### Aim of the exercise
Go through the listing and set it down exactly, leaving out its pictures.

--- --- ---

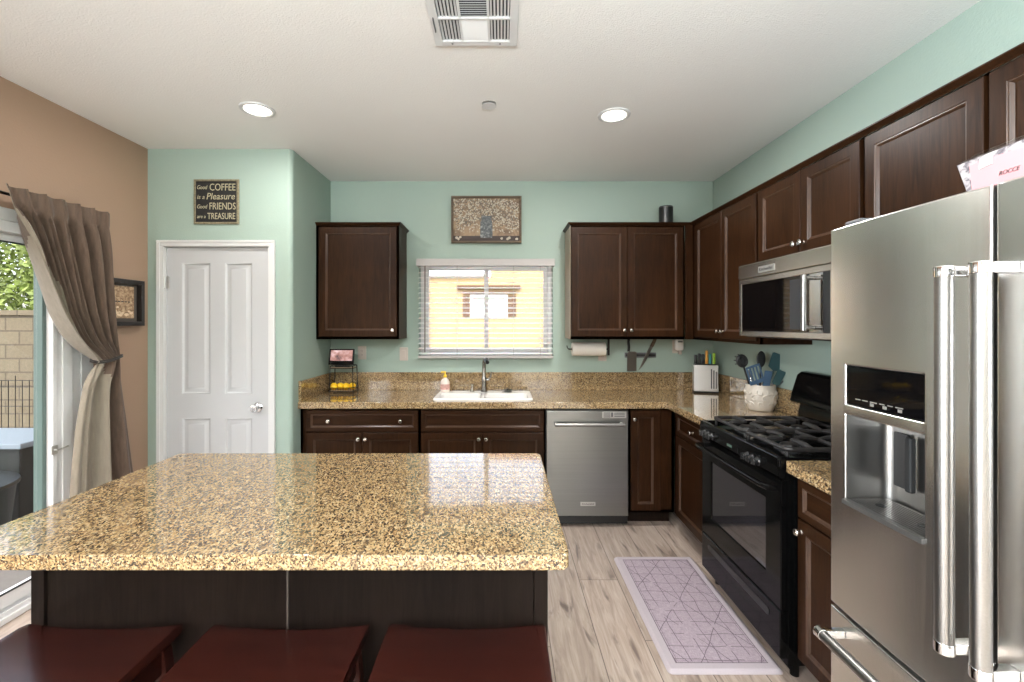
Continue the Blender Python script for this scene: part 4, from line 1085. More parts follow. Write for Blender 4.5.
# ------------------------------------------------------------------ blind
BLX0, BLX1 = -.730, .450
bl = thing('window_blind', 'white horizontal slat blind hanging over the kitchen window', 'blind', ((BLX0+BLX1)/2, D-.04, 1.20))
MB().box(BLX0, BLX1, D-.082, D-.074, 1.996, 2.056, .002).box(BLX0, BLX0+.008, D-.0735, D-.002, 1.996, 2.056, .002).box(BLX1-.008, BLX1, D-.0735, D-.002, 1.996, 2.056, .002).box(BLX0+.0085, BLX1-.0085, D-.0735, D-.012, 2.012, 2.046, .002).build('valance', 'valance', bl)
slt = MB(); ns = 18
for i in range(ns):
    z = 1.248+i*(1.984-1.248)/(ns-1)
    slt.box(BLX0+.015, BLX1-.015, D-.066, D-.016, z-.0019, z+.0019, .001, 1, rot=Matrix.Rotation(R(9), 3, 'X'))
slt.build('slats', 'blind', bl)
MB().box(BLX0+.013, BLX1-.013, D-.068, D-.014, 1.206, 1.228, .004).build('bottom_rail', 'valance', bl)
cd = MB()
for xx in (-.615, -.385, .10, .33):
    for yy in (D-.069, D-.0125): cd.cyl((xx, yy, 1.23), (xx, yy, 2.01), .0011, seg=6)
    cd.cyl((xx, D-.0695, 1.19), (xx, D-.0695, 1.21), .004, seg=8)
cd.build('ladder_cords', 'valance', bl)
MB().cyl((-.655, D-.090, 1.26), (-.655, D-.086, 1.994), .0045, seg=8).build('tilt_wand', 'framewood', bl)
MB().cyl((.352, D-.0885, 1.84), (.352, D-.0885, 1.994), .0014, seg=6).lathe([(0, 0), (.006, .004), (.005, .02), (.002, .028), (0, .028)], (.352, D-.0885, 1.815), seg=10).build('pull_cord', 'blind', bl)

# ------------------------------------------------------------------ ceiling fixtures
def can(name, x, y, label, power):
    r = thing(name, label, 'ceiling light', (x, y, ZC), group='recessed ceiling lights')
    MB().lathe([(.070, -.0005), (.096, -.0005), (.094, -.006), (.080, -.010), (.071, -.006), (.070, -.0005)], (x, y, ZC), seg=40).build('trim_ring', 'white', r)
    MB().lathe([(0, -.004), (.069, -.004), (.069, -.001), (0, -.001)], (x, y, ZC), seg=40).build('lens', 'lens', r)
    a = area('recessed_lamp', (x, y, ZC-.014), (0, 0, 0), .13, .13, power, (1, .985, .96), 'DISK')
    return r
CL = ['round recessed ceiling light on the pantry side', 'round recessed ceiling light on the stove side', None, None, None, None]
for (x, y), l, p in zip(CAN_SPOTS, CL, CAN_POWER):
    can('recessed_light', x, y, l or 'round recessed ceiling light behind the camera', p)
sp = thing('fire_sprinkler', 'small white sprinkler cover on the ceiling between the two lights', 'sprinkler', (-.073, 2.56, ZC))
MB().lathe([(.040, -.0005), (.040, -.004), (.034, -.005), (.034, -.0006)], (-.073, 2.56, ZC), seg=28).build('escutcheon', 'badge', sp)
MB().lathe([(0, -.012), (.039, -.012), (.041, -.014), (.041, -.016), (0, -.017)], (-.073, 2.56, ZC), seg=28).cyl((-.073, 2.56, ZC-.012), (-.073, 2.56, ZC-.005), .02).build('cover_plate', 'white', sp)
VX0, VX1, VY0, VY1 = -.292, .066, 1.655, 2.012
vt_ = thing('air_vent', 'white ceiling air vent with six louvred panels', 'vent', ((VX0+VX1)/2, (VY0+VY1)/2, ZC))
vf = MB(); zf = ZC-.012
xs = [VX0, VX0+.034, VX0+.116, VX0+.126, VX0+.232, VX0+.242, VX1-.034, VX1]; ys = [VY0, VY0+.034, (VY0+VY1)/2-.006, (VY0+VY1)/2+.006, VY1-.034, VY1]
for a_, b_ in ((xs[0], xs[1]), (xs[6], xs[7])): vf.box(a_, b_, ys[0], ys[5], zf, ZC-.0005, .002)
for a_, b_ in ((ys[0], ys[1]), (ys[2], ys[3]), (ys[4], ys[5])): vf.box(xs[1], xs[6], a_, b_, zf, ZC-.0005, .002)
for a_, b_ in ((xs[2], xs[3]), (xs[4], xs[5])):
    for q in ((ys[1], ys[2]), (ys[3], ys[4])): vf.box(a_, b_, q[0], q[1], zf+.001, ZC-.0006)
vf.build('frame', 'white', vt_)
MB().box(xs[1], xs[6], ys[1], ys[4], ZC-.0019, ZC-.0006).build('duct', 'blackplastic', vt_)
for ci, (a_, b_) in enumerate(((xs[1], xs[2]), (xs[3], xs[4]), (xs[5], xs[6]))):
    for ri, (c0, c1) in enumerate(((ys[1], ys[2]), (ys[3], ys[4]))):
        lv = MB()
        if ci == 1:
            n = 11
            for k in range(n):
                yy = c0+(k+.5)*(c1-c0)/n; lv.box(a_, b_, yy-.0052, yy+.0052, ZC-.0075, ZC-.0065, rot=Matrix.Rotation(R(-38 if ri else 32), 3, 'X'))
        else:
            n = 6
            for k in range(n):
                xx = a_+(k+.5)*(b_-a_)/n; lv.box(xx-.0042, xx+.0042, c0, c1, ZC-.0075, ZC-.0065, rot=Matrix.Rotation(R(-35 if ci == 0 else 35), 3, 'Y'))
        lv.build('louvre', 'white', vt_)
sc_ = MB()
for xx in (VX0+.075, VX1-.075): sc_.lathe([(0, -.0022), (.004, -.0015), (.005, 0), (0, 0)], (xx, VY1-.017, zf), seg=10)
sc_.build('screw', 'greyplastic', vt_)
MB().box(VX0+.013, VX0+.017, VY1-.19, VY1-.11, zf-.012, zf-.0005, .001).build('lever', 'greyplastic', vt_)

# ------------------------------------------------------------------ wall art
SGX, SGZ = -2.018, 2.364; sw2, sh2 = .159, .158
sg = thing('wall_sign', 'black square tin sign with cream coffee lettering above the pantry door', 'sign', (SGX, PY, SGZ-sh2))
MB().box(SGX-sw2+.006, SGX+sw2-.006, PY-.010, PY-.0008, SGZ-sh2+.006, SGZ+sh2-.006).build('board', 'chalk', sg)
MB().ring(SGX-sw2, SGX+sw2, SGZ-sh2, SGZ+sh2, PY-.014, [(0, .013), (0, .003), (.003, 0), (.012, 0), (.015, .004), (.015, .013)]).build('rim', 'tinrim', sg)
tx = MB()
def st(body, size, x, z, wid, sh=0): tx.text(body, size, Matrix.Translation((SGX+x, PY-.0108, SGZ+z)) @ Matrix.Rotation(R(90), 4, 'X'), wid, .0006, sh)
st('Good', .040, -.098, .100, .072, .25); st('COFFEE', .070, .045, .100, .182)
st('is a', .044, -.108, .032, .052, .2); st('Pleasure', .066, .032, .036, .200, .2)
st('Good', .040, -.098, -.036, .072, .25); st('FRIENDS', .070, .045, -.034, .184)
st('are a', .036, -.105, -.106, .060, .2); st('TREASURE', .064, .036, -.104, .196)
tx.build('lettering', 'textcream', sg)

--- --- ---

### Solution
Continue the Blender Python script for this scene: part 4, from line 1085. More parts follow. Write for Blender 4.5.
# ------------------------------------------------------------------ blind
BLX0, BLX1 = -.730, .450
bl = thing('window_blind', 'white horizontal slat blind hanging over the kitchen window', 'blind', ((BLX0+BLX1)/2, D-.04, 1.20))
MB().box(BLX0, BLX1, D-.082, D-.074, 1.996, 2.056, .002).box(BLX0, BLX0+.008, D-.0735, D-.002, 1.996, 2.056, .002).box(BLX1-.008, BLX1, D-.0735, D-.002, 1.996, 2.056, .002).box(BLX0+.0085, BLX1-.0085, D-.0735, D-.012, 2.012, 2.046, .002).build('valance', 'valance', bl)
slt = MB(); ns = 18
for i in range(ns):
    z = 1.248+i*(1.984-1.248)/(ns-1)
    slt.box(BLX0+.015, BLX1-.015, D-.066, D-.016, z-.0019, z+.0019, .001, 1, rot=Matrix.Rotation(R(9), 3, 'X'))
slt.build('slats', 'blind', bl)
MB().box(BLX0+.013, BLX1-.013, D-.068, D-.014, 1.206, 1.228, .004).build('bottom_rail', 'valance', bl)
cd = MB()
for xx in (-.615, -.385, .10, .33):
    for yy in (D-.069, D-.0125): cd.cyl((xx, yy, 1.23), (xx, yy, 2.01), .0011, seg=6)
    cd.cyl((xx, D-.0695, 1.19), (xx, D-.0695, 1.21), .004, seg=8)
cd.build('ladder_cords', 'valance', bl)
MB().cyl((-.655, D-.090, 1.26), (-.655, D-.086, 1.994), .0045, seg=8).build('tilt_wand', 'framewood', bl)
MB().cyl((.352, D-.0885, 1.84), (.352, D-.0885, 1.994), .0014, seg=6).lathe([(0, 0), (.006, .004), (.005, .02), (.002, .028), (0, .028)], (.352, D-.0885, 1.815), seg=10).build('pull_cord', 'blind', bl)

# ------------------------------------------------------------------ ceiling fixtures
def can(name, x, y, label, power):
    r = thing(name, label, 'ceiling light', (x, y, ZC), group='recessed ceiling lights')
    MB().lathe([(.070, -.0005), (.096, -.0005), (.094, -.006), (.080, -.010), (.071, -.006), (.070, -.0005)], (x, y, ZC), seg=40).build('trim_ring', 'white', r)
    MB().lathe([(0, -.004), (.069, -.004), (.069, -.001), (0, -.001)], (x, y, ZC), seg=40).build('lens', 'lens', r)
    a = area('recessed_lamp', (x, y, ZC-.014), (0, 0, 0), .13, .13, power, (1, .985, .96), 'DISK')
    return r
CL = ['round recessed ceiling light on the pantry side', 'round recessed ceiling light on the stove side', None, None, None, None]
for (x, y), l, p in zip(CAN_SPOTS, CL, CAN_POWER):
    can('recessed_light', x, y, l or 'round recessed ceiling light behind the camera', p)
sp = thing('fire_sprinkler', 'small white sprinkler cover on the ceiling between the two lights', 'sprinkler', (-.073, 2.56, ZC))
MB().lathe([(.040, -.0005), (.040, -.004), (.034, -.005), (.034, -.0006)], (-.073, 2.56, ZC), seg=28).build('escutcheon', 'badge', sp)
MB().lathe([(0, -.012), (.039, -.012), (.041, -.014), (.041, -.016), (0, -.017)], (-.073, 2.56, ZC), seg=28).cyl((-.073, 2.56, ZC-.012), (-.073, 2.56, ZC-.005), .02).build('cover_plate', 'white', sp)
VX0, VX1, VY0, VY1 = -.292, .066, 1.655, 2.012
vt_ = thing('air_vent', 'white ceiling air vent with six louvred panels', 'vent', ((VX0+VX1)/2, (VY0+VY1)/2, ZC))
vf = MB(); zf = ZC-.012
xs = [VX0, VX0+.034, VX0+.116, VX0+.126, VX0+.232, VX0+.242, VX1-.034, VX1]; ys = [VY0, VY0+.034, (VY0+VY1)/2-.006, (VY0+VY1)/2+.006, VY1-.034, VY1]
for a_, b_ in ((xs[0], xs[1]), (xs[6], xs[7])): vf.box(a_, b_, ys[0], ys[5], zf, ZC-.0005, .002)
for a_, b_ in ((ys[0], ys[1]), (ys[2], ys[3]), (ys[4], ys[5])): vf.box(xs[1], xs[6], a_, b_, zf, ZC-.0005, .002)
for a_, b_ in ((xs[2], xs[3]), (xs[4], xs[5])):
    for q in ((ys[1], ys[2]), (ys[3], ys[4])): vf.box(a_, b_, q[0], q[1], zf+.001, ZC-.0006)
vf.build('frame', 'white', vt_)
MB().box(xs[1], xs[6], ys[1], ys[4], ZC-.0019, ZC-.0006).build('duct', 'blackplastic', vt_)
for ci, (a_, b_) in enumerate(((xs[1], xs[2]), (xs[3], xs[4]), (xs[5], xs[6]))):
    for ri, (c0, c1) in enumerate(((ys[1], ys[2]), (ys[3], ys[4]))):
        lv = MB()
        if ci == 1:
            n = 11
            for k in range(n):
                yy = c0+(k+.5)*(c1-c0)/n; lv.box(a_, b_, yy-.0052, yy+.0052, ZC-.0075, ZC-.0065, rot=Matrix.Rotation(R(-38 if ri else 32), 3, 'X'))
        else:
            n = 6
            for k in range(n):
                xx = a_+(k+.5)*(b_-a_)/n; lv.box(xx-.0042, xx+.0042, c0, c1, ZC-.0075, ZC-.0065, rot=Matrix.Rotation(R(-35 if ci == 0 else 35), 3, 'Y'))
        lv.build('louvre', 'white', vt_)
sc_ = MB()
for xx in (VX0+.075, VX1-.075): sc_.lathe([(0, -.0022), (.004, -.0015), (.005, 0), (0, 0)], (xx, VY1-.017, zf), seg=10)
sc_.build('screw', 'greyplastic', vt_)
MB().box(VX0+.013, VX0+.017, VY1-.19, VY1-.11, zf-.012, zf-.0005, .001).build('lever', 'greyplastic', vt_)

# ------------------------------------------------------------------ wall art
SGX, SGZ = -2.018, 2.364; sw2, sh2 = .159, .158
sg = thing('wall_sign', 'black square tin sign with cream coffee lettering above the pantry door', 'sign', (SGX, PY, SGZ-sh2))
MB().box(SGX-sw2+.006, SGX+sw2-.006, PY-.010, PY-.0008, SGZ-sh2+.006, SGZ+sh2-.006).build('board', 'chalk', sg)
MB().ring(SGX-sw2, SGX+sw2, SGZ-sh2, SGZ+sh2, PY-.014, [(0, .013), (0, .003), (.003, 0), (.012, 0), (.015, .004), (.015, .013)]).build('rim', 'tinrim', sg)
tx = MB()
def st(body, size, x, z, wid, sh=0): tx.text(body, size, Matrix.Translation((SGX+x, PY-.0108, SGZ+z)) @ Matrix.Rotation(R(90), 4, 'X'), wid, .0006, sh)
st('Good', .040, -.098, .100, .072, .25); st('COFFEE', .070, .045, .100, .182)
st('is a', .044, -.108, .032, .052, .2); st('Pleasure', .066, .032, .036, .200, .2)
st('Good', .040, -.098, -.036, .072, .25); st('FRIENDS', .070, .045, -.034, .184)
st('are a', .036, -.105, -.106, .060, .2); st('TREASURE', .064, .036, -.104, .196)
tx.build('lettering', 'textcream', sg)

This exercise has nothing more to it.